*** RAW RECORDS

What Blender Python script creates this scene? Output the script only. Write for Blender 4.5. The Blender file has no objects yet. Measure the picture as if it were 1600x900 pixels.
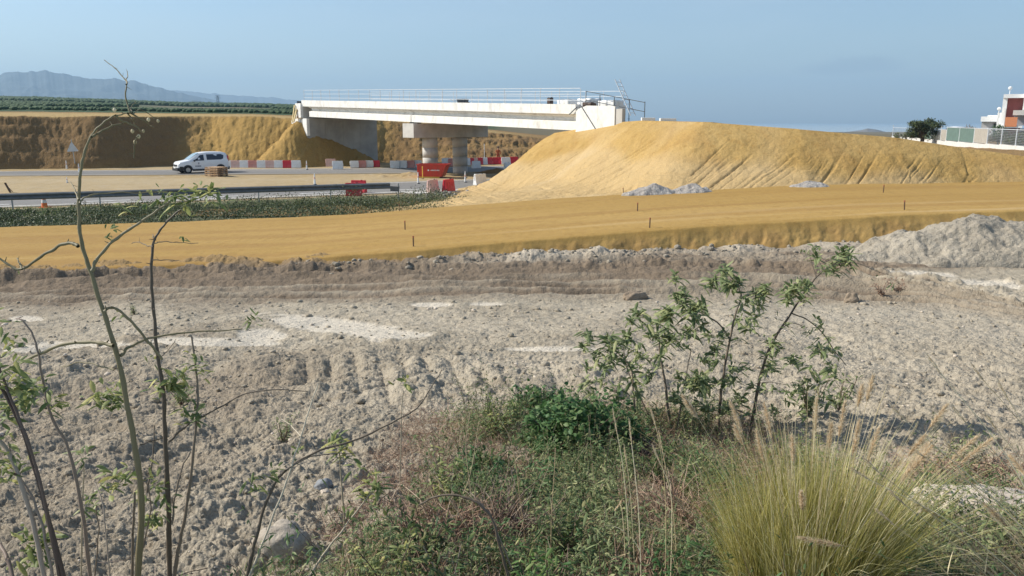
import bpy, bmesh, math, random
import numpy as np
from mathutils import Vector, Matrix
random.seed(7)
rng = np.random.default_rng(11)
C = bpy.context.scene.collection
PI = math.pi
# ------------------------------------------------------------ camera model
F = 1244.0; PITCH = math.radians(11.8); CZ = 4.4
cp, sp = math.cos(PITCH), math.sin(PITCH)
def K(py):
    v = (450 - py) / F
    return cp + v*sp, -sp + v*cp
def P(px, py, Y):
    dy, dz = K(py)
    return Vector(((px-800)/F/dy*Y, Y, CZ + dz/dy*Y))
def PZ(px, py, z=0.0):
    dy, dz = K(py)
    return P(px, py, (z-CZ)*dy/dz)
def proj(X, Y, Z):
    f = Y*cp - (Z-CZ)*sp
    u = Y*sp + (Z-CZ)*cp
    return 800 + F*X/f, 450 - F*u/f
def tpx(px): return (px-800)/F/1.02
# ------------------------------------------------------------ noise
def _h(ix, iy, seed):
    n = ix.astype(np.int32).view(np.uint32)*np.uint32(374761393) + iy.astype(np.int32).view(np.uint32)*np.uint32(668265263) + np.uint32((seed*2147483647) & 0xffffffff)
    n ^= n >> np.uint32(13); n *= np.uint32(1274126177); n ^= n >> np.uint32(16); n *= np.uint32(2246822519); n ^= n >> np.uint32(15)
    return (n & np.uint32(0xffffff)).astype(np.float32)*np.float32(1/0xffffff)
_ga = (np.arange(1024)+.5)/1024*2*PI; GC = np.cos(_ga).astype(np.float32); GS = np.sin(_ga).astype(np.float32)
def gn(x, y, seed=0):
    x = np.atleast_1d(np.asarray(x, float)); y = np.atleast_1d(np.asarray(y, float))
    x, y = np.broadcast_arrays(x, y)
    ix = np.floor(x); iy = np.floor(y); fx = (x-ix).astype(np.float32); fy = (y-iy).astype(np.float32); ix = ix.astype(np.int32); iy = iy.astype(np.int32)
    ux = fx*fx*fx*(fx*(fx*6-15)+10); uy = fy*fy*fy*(fy*(fy*6-15)+10)
    def g(a, b):
        t = (_h(ix+np.int32(a), iy+np.int32(b), seed)*1023).astype(np.int32)
        return GC[t]*(fx-a) + GS[t]*(fy-b)
    return 1.5*((g(0,0)*(1-ux)+g(1,0)*ux)*(1-uy) + (g(0,1)*(1-ux)+g(1,1)*ux)*uy)
def fbm(x, y, f=1.0, o=4, seed=0, gain=.5):
    s = 0; a = 1.0
    for k in range(o):
        s = s + a*gn(x*f, y*f, seed+k*17); f *= 2.03; a *= gain
    return s
def clods(x, y, size, seed, dens=.7):
    x = np.asarray(x)/size; y = np.asarray(y)/size
    ix = np.floor(x).astype(np.int32); iy = np.floor(y).astype(np.int32); best = np.zeros(np.shape(x))
    for a in (-1, 0, 1):
        for b in (-1, 0, 1):
            cx = ix+np.int32(a); cy = iy+np.int32(b)
            jx = _h(cx, cy, seed); jy = _h(cx, cy, seed+5); r = .25+.45*_h(cx, cy, seed+9)
            on = _h(cx, cy, seed+13) < dens
            d2 = ((x-cx-jx)**2 + (y-cy-jy)**2)/(r*r)
            best = np.maximum(best, np.where(on, np.sqrt(np.clip(1-d2, 0, 1))*r, 0))
    return best*size
def ss(a, b, x):
    t = np.clip((np.asarray(x, float)-a)/(b-a), 0, 1); return t*t*(3-2*t)
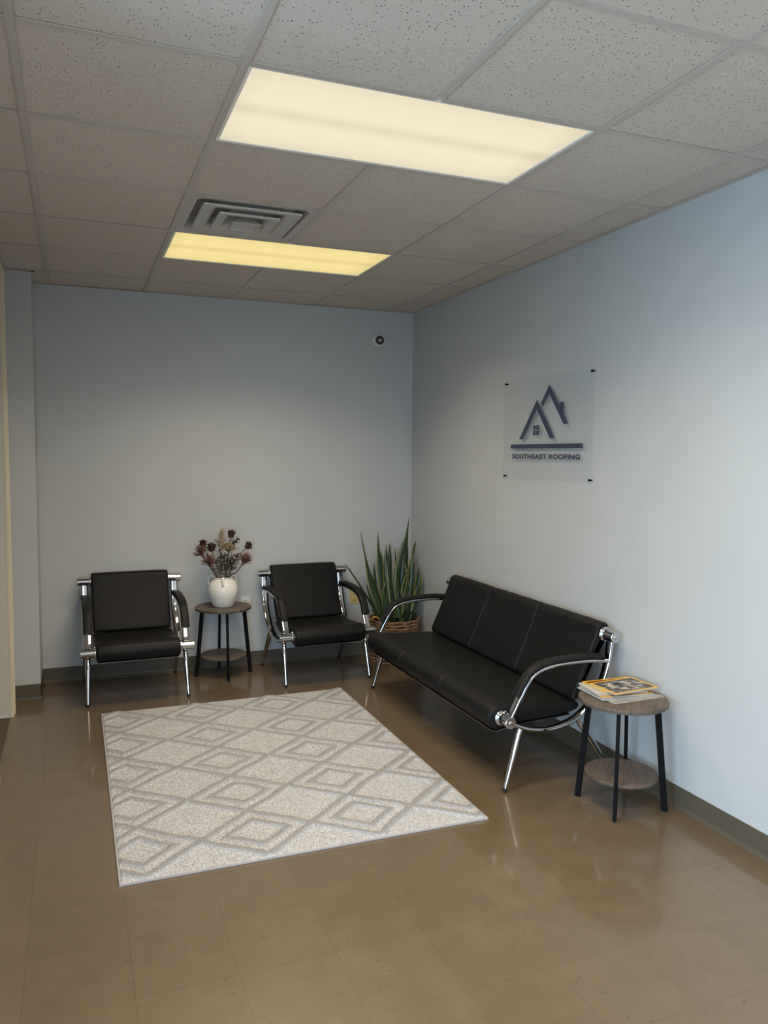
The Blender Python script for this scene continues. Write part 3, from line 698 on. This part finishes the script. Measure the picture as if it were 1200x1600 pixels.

******

WHAT TO DO:
Write out the listing above exactly as it stands, pictures excluded.

COMPLETE ANSWER:
What Blender Python script creates this scene? Output the script only. Write for Blender 4.5. The Blender file has no objects yet. Measure the picture as if it were 1600x900 pixels.
import bpy, bmesh, math, random
import numpy as np
from mathutils import Vector, Matrix
random.seed(7)
rng = np.random.default_rng(11)
C = bpy.context.scene.collection
PI = math.pi
# ------------------------------------------------------------ camera model
F = 1244.0; PITCH = math.radians(11.8); CZ = 4.4
cp, sp = math.cos(PITCH), math.sin(PITCH)
def K(py):
    v = (450 - py) / F
    return cp + v*sp, -sp + v*cp
def P(px, py, Y):
    dy, dz = K(py)
    return Vector(((px-800)/F/dy*Y, Y, CZ + dz/dy*Y))
def PZ(px, py, z=0.0):
    dy, dz = K(py)
    return P(px, py, (z-CZ)*dy/dz)
def proj(X, Y, Z):
    f = Y*cp - (Z-CZ)*sp
    u = Y*sp + (Z-CZ)*cp
    return 800 + F*X/f, 450 - F*u/f
def tpx(px): return (px-800)/F/1.02
# ------------------------------------------------------------ noise
def _h(ix, iy, seed):
    n = ix.astype(np.int32).view(np.uint32)*np.uint32(374761393) + iy.astype(np.int32).view(np.uint32)*np.uint32(668265263) + np.uint32((seed*2147483647) & 0xffffffff)
    n ^= n >> np.uint32(13); n *= np.uint32(1274126177); n ^= n >> np.uint32(16); n *= np.uint32(2246822519); n ^= n >> np.uint32(15)
    return (n & np.uint32(0xffffff)).astype(np.float32)*np.float32(1/0xffffff)
_ga = (np.arange(1024)+.5)/1024*2*PI; GC = np.cos(_ga).astype(np.float32); GS = np.sin(_ga).astype(np.float32)
def gn(x, y, seed=0):
    x = np.atleast_1d(np.asarray(x, float)); y = np.atleast_1d(np.asarray(y, float))
    x, y = np.broadcast_arrays(x, y)
    ix = np.floor(x); iy = np.floor(y); fx = (x-ix).astype(np.float32); fy = (y-iy).astype(np.float32); ix = ix.astype(np.int32); iy = iy.astype(np.int32)
    ux = fx*fx*fx*(fx*(fx*6-15)+10); uy = fy*fy*fy*(fy*(fy*6-15)+10)
    def g(a, b):
        t = (_h(ix+np.int32(a), iy+np.int32(b), seed)*1023).astype(np.int32)
        return GC[t]*(fx-a) + GS[t]*(fy-b)
    return 1.5*((g(0,0)*(1-ux)+g(1,0)*ux)*(1-uy) + (g(0,1)*(1-ux)+g(1,1)*ux)*uy)
def fbm(x, y, f=1.0, o=4, seed=0, gain=.5):
    s = 0; a = 1.0
    for k in range(o):
        s = s + a*gn(x*f, y*f, seed+k*17); f *= 2.03; a *= gain
    return s
def clods(x, y, size, seed, dens=.7):
    x = np.asarray(x)/size; y = np.asarray(y)/size
    ix = np.floor(x).astype(np.int32); iy = np.floor(y).astype(np.int32); best = np.zeros(np.shape(x))
    for a in (-1, 0, 1):
        for b in (-1, 0, 1):
            cx = ix+np.int32(a); cy = iy+np.int32(b)
            jx = _h(cx, cy, seed); jy = _h(cx, cy, seed+5); r = .25+.45*_h(cx, cy, seed+9)
            on = _h(cx, cy, seed+13) < dens
            d2 = ((x-cx-jx)**2 + (y-cy-jy)**2)/(r*r)
            best = np.maximum(best, np.where(on, np.sqrt(np.clip(1-d2, 0, 1))*r, 0))
    return best*size
def ss(a, b, x):
    t = np.clip((np.asarray(x, float)-a)/(b-a), 0, 1); return t*t*(3-2*t)
The Blender Python script for this scene continues. Write part 3, from line 698 on. This part finishes the script. Measure the picture as if it were 1200x1600 pixels.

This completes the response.